Dispatch from Denver: One City’s Efforts to Combat Climate Change

As a research organization focused on local issues, the Public Policy Forum hasn’t taken up the issue of climate policy, but perhaps we should. The City of Boulder, Colorado, has determined that climate change is a local issue, and has instituted a comprehensive Climate Action Plan.

Boulder’s efforts began in 2002 when the city council endorsed the Kyoto Protocol and adopted the goal of reducing carbon emissions to 7% less than 1990 levels by 2012. (This equates to a 19% reduction from 2005 levels.) The next year the city manager used $100,000 of his contingency fund to conduct an emissions inventory, which found that 54% of the carbon emissions from Boulder were due to electricity use, 15% from natural gas use, 27% from vehicle fuel, and 4% from escaping landfill gases. The decision was made to create a Climate Action Plan to outline greenhouse gas reduction programs the city would promote, support, or implement. In 2004 and 2005, $258,000 was appropriated in each year for planning. These appropriations came from an increase in the tax charged to private trash collectors. As the planning process came to an end and some small programs were put in place, the city council had to determine how to fund the comprehensive plan and the implementation of large scale programs.

The result of the debate was a proposed tax on energy use, dubbed the carbon tax. Because of the Taxpayer Bill of Rights (TABOR) provision in Colorado’s constitution, the new tax had to be approved by the voters, which it was in November 2006 by a 60-40 margin. The carbon tax is used to fund staff to develop and implement emission reduction programs and to conduct public education. The tax applies to all energy users, both residential and commercial, but does not apply to vehicle fuels (which are taxed by the state) or to use of renewable energy sources such as wind or solar power. The tax is expected to bring in about $1 million per year until it sunsets in 2012, at which time the city hopes to have met its emission reduction goal. The tax is estimated to add about 1% to a homeowner’s energy bill, or about $16 per year per household. The local utility collects the tax and partners with the city in programming and public education efforts.

It should be noted that “carbon tax” may be a misnomer, as it is not a tax designed to act as an incentive to reduce energy use. It is, in reality, an excise tax on energy consumption and is not designed to tax at a high enough rate to change consumer behavior. It is designed as a new revenue stream to fund new city programs under the Climate Action Plan.

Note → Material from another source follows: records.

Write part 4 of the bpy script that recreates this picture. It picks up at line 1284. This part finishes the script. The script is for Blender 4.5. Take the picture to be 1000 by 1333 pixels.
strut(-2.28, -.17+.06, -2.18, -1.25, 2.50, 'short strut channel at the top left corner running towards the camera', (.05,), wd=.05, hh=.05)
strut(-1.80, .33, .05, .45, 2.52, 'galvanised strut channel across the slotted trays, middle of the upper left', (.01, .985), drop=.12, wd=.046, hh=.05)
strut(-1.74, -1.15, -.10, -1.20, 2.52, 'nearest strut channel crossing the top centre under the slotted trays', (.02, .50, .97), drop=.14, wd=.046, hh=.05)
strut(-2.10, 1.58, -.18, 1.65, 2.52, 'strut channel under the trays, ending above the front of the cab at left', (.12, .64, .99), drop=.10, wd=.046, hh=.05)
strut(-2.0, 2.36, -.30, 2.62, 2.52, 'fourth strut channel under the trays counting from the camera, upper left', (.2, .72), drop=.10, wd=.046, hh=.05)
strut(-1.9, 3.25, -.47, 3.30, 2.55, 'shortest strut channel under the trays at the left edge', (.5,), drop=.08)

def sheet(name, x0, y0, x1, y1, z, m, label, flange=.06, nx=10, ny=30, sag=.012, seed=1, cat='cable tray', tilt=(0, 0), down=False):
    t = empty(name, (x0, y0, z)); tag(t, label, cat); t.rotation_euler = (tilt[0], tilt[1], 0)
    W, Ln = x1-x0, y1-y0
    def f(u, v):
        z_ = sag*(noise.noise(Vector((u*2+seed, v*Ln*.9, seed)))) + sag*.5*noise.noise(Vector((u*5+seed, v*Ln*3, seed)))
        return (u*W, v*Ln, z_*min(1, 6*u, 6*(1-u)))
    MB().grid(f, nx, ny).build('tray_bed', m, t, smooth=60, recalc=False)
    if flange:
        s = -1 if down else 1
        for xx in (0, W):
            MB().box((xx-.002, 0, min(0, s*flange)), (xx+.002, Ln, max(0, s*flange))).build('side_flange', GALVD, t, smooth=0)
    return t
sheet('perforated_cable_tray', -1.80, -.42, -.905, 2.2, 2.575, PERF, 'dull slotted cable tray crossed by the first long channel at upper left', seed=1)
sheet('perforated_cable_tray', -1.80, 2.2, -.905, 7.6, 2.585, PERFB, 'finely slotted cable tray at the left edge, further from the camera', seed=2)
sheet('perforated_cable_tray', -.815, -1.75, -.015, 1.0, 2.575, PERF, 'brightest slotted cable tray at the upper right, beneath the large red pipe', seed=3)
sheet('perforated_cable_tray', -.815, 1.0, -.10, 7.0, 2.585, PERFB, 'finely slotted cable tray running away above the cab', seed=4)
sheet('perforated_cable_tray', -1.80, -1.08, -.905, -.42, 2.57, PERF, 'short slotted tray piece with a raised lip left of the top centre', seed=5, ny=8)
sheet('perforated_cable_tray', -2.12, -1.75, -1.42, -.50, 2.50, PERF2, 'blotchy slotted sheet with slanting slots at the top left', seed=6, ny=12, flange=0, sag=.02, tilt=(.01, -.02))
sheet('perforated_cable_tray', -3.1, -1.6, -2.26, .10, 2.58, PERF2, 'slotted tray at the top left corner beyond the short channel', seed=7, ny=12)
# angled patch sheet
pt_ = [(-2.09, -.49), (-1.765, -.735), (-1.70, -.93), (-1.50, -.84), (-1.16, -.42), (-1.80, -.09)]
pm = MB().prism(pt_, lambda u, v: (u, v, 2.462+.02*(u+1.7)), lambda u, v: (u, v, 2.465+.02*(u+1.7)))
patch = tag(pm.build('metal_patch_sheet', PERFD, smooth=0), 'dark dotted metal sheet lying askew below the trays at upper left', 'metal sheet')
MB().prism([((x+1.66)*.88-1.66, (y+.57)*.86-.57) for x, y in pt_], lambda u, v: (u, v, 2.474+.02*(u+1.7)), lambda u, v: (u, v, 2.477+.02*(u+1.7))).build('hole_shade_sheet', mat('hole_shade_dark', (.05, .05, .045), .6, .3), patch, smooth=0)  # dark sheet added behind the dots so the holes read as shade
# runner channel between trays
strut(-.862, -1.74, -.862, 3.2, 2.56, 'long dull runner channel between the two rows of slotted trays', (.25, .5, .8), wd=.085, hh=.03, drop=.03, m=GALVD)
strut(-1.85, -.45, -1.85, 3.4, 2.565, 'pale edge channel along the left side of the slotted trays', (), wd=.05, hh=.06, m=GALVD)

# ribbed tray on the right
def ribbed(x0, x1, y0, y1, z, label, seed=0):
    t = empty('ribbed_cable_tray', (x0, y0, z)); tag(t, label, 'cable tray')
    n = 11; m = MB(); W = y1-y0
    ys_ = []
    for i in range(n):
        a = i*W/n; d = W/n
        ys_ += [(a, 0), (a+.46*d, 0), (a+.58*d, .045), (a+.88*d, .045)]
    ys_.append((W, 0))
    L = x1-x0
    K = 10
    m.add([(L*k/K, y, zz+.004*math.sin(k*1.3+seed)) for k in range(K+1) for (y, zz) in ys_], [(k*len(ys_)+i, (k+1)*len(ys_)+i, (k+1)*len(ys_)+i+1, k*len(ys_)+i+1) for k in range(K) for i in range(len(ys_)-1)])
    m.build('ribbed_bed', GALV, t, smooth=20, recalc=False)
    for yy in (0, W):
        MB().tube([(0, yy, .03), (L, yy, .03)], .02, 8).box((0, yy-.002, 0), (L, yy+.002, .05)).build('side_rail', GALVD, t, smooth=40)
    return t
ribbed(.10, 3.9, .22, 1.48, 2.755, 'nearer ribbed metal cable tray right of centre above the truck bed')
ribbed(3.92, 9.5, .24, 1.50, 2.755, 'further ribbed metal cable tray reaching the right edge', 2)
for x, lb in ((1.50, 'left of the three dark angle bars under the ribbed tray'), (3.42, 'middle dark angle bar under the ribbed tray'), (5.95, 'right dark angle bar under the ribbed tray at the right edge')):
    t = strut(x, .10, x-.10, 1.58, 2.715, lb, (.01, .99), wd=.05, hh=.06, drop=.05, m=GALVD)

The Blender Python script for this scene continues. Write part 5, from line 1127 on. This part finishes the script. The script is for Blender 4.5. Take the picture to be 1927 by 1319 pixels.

However, the city council endorsed the carbon tax nomenclature in order to make a more explicit connection in consumers’ mind between energy use and carbon emissions.

The current programs funded by the carbon tax include:

Reduction of residential emissions

  • Home weatherization for low-income residents
  • Residential energy audits at low or no cost to homeowners
  • Door-to-door public education campaigns
  • Multi-family unit energy and water conservation audits (As home to the University of Colorado, Boulder has a large student population and half of its residential units are rentals.)
  • Compact fluorescent light bulb give-aways
  • Energy STAR certification and labeling

Commercial

  • Trade ally network for credit trading under the Chicago Climate Exchange
  • Energy conservation training for contractors and property managers
  • Rebates
  • Energy and lighting design assistance

Among other things, the plan also calls for municipal use of solar energy, solar rebates for homeowners, dedicated capacity on transmission lines for renewable energy, and decreasing vehicle miles and/or emissions. Currently under discussion is whether to renew the utility’s franchise when it expires or to have the municipality act as the utility, buying power on the open market.